** Start Dataset records **

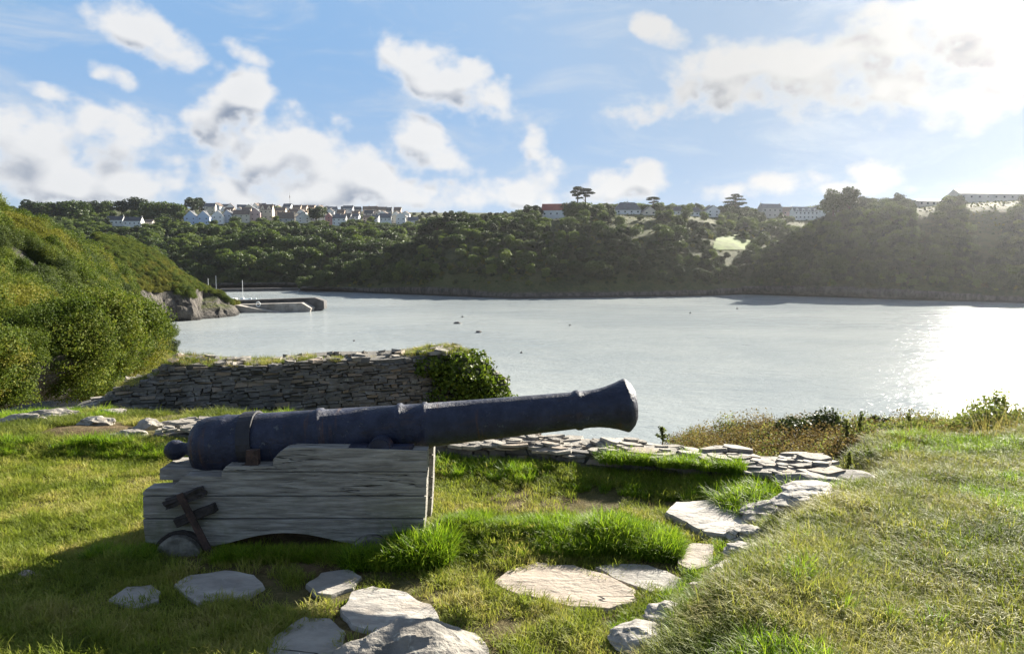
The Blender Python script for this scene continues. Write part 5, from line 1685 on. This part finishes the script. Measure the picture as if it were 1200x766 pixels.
px_tree('D', 676.5, 254, 34, 'pine_a', 15.3, 'tall pine with a bare trunk, left one of the skyline pair', None, 'pine_tree')
px_tree('D', 685.5, 254, 32, 'pine_b', 13.6, 'tall pine with a slanting flat crown, right one of the skyline pair', None, 'pine_tree')
px_tree('D', 765, 250, 19.5, 'pine_flat', 11.3, 'lone flat topped pine on the skyline above the brown cottage', None, 'pine_tree', 1.0)
px_tree('D', 861, 254, 27, 'cedar', 14.6, 'broad layered cedar standing over the headland houses', None, 'cedar_tree', 1.1)
single = [  # hill, px, base py, height px, proto, label
    ('D', 621, 256, 17, 'broad0', 'dark round tree left of the red roofed house'), ('D', 629, 256, 16, 'broad4', 'dark tree touching the left side of the red roofed house'),
    ('D', 669, 256, 18, 'broad0', 'dark round tree right of the red roofed house, left of the pine trunks'), ('D', 684, 256, 18, 'broad3', 'dark round tree under the pair of pines'),
    ('D', 697, 254, 10, 'broad1', 'small tree right of the pair of pines'), ('D', 706, 253, 9, 'broad4', 'small tree left of the slate hipped bungalow'),
    ('D', 848, 255, 13, 'broad0', 'dark tree hugging the left foot of the cedar'), ('D', 874, 256, 13, 'broad4', 'dark tree hugging the right foot of the cedar'),
    ('D', 880, 256, 11, 'broad1', 'small tree left of the grey terrace'), ('D', 950, 250, 14, 'broad2', 'feathery pale tree behind the gabled row'), ('D', 958, 250, 14, 'broad1', 'feathery tree behind the shining roof'),
    ('E', 976, 262, 36, 'broad0', 'tall dark round tree, left of the two giants at the right headland'), ('E', 994, 258, 36, 'broad4', 'tall dark round tree, right of the two giants at the right headland'),
    ('E', 1010, 252, 20, 'broad0', 'dark tree right of the two giants'), ('E', 1022, 249, 16, 'broad3', 'round tree on the crest, second right of the giants'), ('E', 1036, 247, 14, 'broad1', 'round tree on the crest, third right of the giants'), ('E', 1053, 246, 18, 'broad0', 'dark pointed tree on the crest of the right headland'), ('E', 1064, 246, 12, 'broad4', 'small tree on the crest left of the low pale building'),
    ('C', 38, 262, 25, 'broad0', 'tall dark tree on the ridge, leftmost of the skyline'), ('C', 54, 262, 23, 'broad1', 'round tree second from the left on the ridge'), ('C', 72, 263, 24, 'broad4', 'dark tree third from the left on the ridge'), ('C', 90, 263, 26, 'broad3', 'broad tree above the bushy shoulder of the ridge'),
    ('C', 108, 255, 18, 'broad0', 'dark tree behind the white bungalows, to their left'), ('C', 124, 255, 18, 'broad1', 'round tree behind the left white bungalow'), ('C', 143, 254, 17, 'broad4', 'dark tree between and behind the white bungalows'), ('C', 160, 254, 21, 'broad0', 'tall tree behind the right white bungalow'),
    ('C', 178, 258, 20, 'broad1', 'round tree right of the white bungalows'), ('C', 193, 260, 22, 'broad3', 'broad tree halfway between bungalows and blue pair'), ('C', 206, 260, 20, 'broad2', 'pale tree left of the blue pair'), ('C', 226, 249, 16, 'broad0', 'dark tree behind the blue pair'), ('C', 234, 248, 15, 'broad4', 'dark tree behind the right blue house'),
    ('C', 371, 262, 18, 'broad0', 'dark round tree in the middle of the town'), ('C', 376, 255, 12, 'broad3', 'smaller tree behind the dark one in the middle of the town'), ('C', 327, 252, 10, 'broad2', 'pale tree behind the twin gabled cream house'),
    ('D', 500, 268, 20, 'broad0', 'dark tree left on the wooded knoll beside the town'), ('D', 513, 266, 23, 'broad3', 'broad dark tree crowning the wooded knoll'), ('D', 526, 266, 22, 'broad4', 'dark tree on the right of the wooded knoll'), ('D', 540, 266, 17, 'broad1', 'round tree where the knoll meets the pasture'), ('D', 552, 264, 13, 'broad0', 'small dark tree at the corner of the pasture')]
for k, px, py, h, pr, lab in single:
    px_tree(k, px, py, h, pr, 10.3, lab, 'trees on the far skyline', 'round_tree', 1.25 if k != 'E' else .9)
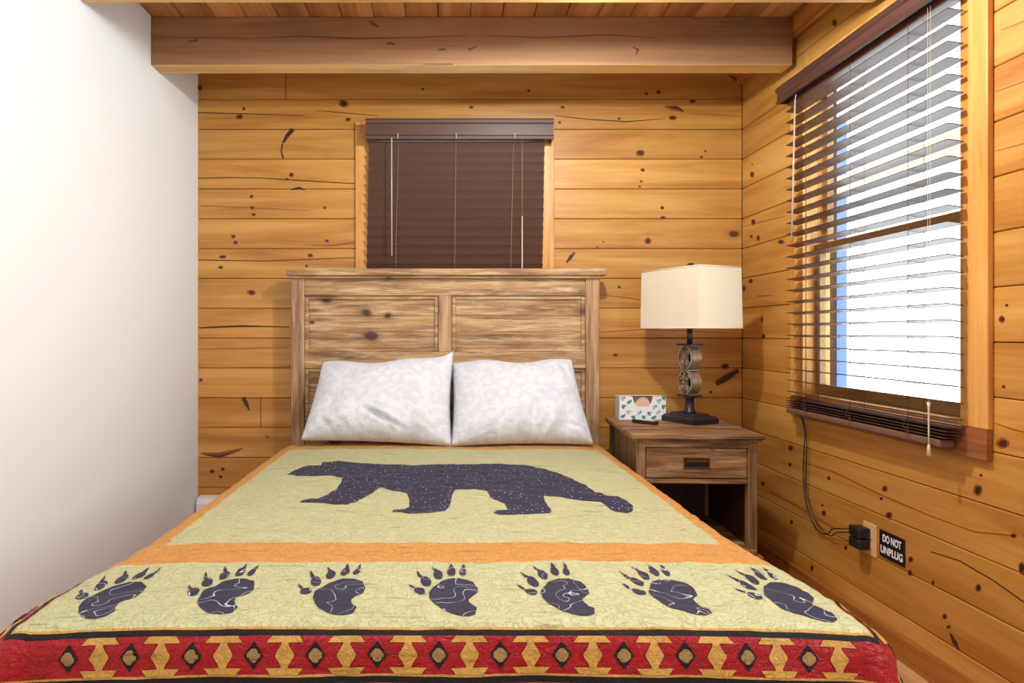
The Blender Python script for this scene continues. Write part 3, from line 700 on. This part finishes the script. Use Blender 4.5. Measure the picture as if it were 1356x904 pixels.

** End Dataset records **

Find the lines with the string "Write" and reproduce them.

__Written reply__:
The Blender Python script for this scene continues. Write part 5, from line 1685 on. This part finishes the script. Measure the picture as if it were 1200x766 pixels.
The Blender Python script for this scene continues. Write part 3, from line 700 on. This part finishes the script. Use Blender 4.5. Measure the picture as if it were 1356x904 pixels.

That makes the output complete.